- Your goal: Output all of the data below exactly as given.

- Data extract:
- - - -
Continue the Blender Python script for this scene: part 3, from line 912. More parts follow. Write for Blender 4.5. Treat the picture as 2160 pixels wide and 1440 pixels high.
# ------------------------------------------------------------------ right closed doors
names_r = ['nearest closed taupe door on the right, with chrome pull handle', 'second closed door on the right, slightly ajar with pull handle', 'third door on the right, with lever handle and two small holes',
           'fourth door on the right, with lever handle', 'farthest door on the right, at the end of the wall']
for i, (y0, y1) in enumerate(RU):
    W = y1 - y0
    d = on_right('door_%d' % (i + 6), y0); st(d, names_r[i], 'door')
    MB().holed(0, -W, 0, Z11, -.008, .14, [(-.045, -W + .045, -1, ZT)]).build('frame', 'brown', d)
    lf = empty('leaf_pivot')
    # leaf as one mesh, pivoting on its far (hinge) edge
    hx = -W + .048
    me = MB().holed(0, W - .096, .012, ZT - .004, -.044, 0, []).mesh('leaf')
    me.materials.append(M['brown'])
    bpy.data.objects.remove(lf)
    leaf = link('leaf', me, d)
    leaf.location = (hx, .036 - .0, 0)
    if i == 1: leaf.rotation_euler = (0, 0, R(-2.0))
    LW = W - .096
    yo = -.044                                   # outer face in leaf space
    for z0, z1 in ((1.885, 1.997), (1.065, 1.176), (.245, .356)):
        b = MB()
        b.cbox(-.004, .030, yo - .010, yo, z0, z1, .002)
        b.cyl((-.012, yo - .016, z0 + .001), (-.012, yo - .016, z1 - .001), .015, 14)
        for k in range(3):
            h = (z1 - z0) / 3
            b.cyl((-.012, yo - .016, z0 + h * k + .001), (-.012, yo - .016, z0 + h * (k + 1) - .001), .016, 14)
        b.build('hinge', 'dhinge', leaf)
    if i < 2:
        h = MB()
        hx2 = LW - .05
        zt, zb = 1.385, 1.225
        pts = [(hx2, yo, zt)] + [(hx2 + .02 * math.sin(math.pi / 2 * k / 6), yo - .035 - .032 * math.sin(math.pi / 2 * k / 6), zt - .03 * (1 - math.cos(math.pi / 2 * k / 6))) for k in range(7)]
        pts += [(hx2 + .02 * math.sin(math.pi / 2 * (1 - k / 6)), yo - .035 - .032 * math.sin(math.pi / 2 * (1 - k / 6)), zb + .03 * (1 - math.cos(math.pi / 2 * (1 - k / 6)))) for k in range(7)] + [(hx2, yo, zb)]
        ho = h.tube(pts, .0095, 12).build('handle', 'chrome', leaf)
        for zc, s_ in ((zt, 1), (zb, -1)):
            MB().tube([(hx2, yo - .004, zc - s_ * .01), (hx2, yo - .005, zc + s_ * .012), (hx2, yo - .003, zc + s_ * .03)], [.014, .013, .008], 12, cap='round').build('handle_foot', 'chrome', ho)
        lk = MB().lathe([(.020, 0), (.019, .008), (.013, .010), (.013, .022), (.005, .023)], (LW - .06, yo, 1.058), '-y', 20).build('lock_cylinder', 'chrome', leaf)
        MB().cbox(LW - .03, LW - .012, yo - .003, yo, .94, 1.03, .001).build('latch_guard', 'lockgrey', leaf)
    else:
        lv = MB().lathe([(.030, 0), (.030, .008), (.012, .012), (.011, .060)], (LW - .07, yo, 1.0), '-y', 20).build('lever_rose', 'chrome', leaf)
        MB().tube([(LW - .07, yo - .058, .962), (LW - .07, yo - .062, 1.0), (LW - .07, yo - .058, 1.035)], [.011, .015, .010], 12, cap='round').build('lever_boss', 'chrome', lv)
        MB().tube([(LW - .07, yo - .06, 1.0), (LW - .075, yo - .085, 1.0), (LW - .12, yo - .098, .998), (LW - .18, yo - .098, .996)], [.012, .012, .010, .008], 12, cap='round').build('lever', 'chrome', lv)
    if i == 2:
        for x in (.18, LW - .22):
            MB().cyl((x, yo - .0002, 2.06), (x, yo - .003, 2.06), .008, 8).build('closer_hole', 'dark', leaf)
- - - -
- Task solution:
Continue the Blender Python script for this scene: part 3, from line 912. More parts follow. Write for Blender 4.5. Treat the picture as 2160 pixels wide and 1440 pixels high.
# ------------------------------------------------------------------ right closed doors
names_r = ['nearest closed taupe door on the right, with chrome pull handle', 'second closed door on the right, slightly ajar with pull handle', 'third door on the right, with lever handle and two small holes',
           'fourth door on the right, with lever handle', 'farthest door on the right, at the end of the wall']
for i, (y0, y1) in enumerate(RU):
    W = y1 - y0
    d = on_right('door_%d' % (i + 6), y0); st(d, names_r[i], 'door')
    MB().holed(0, -W, 0, Z11, -.008, .14, [(-.045, -W + .045, -1, ZT)]).build('frame', 'brown', d)
    lf = empty('leaf_pivot')
    # leaf as one mesh, pivoting on its far (hinge) edge
    hx = -W + .048
    me = MB().holed(0, W - .096, .012, ZT - .004, -.044, 0, []).mesh('leaf')
    me.materials.append(M['brown'])
    bpy.data.objects.remove(lf)
    leaf = link('leaf', me, d)
    leaf.location = (hx, .036 - .0, 0)
    if i == 1: leaf.rotation_euler = (0, 0, R(-2.0))
    LW = W - .096
    yo = -.044                                   # outer face in leaf space
    for z0, z1 in ((1.885, 1.997), (1.065, 1.176), (.245, .356)):
        b = MB()
        b.cbox(-.004, .030, yo - .010, yo, z0, z1, .002)
        b.cyl((-.012, yo - .016, z0 + .001), (-.012, yo - .016, z1 - .001), .015, 14)
        for k in range(3):
            h = (z1 - z0) / 3
            b.cyl((-.012, yo - .016, z0 + h * k + .001), (-.012, yo - .016, z0 + h * (k + 1) - .001), .016, 14)
        b.build('hinge', 'dhinge', leaf)
    if i < 2:
        h = MB()
        hx2 = LW - .05
        zt, zb = 1.385, 1.225
        pts = [(hx2, yo, zt)] + [(hx2 + .02 * math.sin(math.pi / 2 * k / 6), yo - .035 - .032 * math.sin(math.pi / 2 * k / 6), zt - .03 * (1 - math.cos(math.pi / 2 * k / 6))) for k in range(7)]
        pts += [(hx2 + .02 * math.sin(math.pi / 2 * (1 - k / 6)), yo - .035 - .032 * math.sin(math.pi / 2 * (1 - k / 6)), zb + .03 * (1 - math.cos(math.pi / 2 * (1 - k / 6)))) for k in range(7)] + [(hx2, yo, zb)]
        ho = h.tube(pts, .0095, 12).build('handle', 'chrome', leaf)
        for zc, s_ in ((zt, 1), (zb, -1)):
            MB().tube([(hx2, yo - .004, zc - s_ * .01), (hx2, yo - .005, zc + s_ * .012), (hx2, yo - .003, zc + s_ * .03)], [.014, .013, .008], 12, cap='round').build('handle_foot', 'chrome', ho)
        lk = MB().lathe([(.020, 0), (.019, .008), (.013, .010), (.013, .022), (.005, .023)], (LW - .06, yo, 1.058), '-y', 20).build('lock_cylinder', 'chrome', leaf)
        MB().cbox(LW - .03, LW - .012, yo - .003, yo, .94, 1.03, .001).build('latch_guard', 'lockgrey', leaf)
    else:
        lv = MB().lathe([(.030, 0), (.030, .008), (.012, .012), (.011, .060)], (LW - .07, yo, 1.0), '-y', 20).build('lever_rose', 'chrome', leaf)
        MB().tube([(LW - .07, yo - .058, .962), (LW - .07, yo - .062, 1.0), (LW - .07, yo - .058, 1.035)], [.011, .015, .010], 12, cap='round').build('lever_boss', 'chrome', lv)
        MB().tube([(LW - .07, yo - .06, 1.0), (LW - .075, yo - .085, 1.0), (LW - .12, yo - .098, .998), (LW - .18, yo - .098, .996)], [.012, .012, .010, .008], 12, cap='round').build('lever', 'chrome', lv)
    if i == 2:
        for x in (.18, LW - .22):
            MB().cyl((x, yo - .0002, 2.06), (x, yo - .003, 2.06), .008, 8).build('closer_hole', 'dark', leaf)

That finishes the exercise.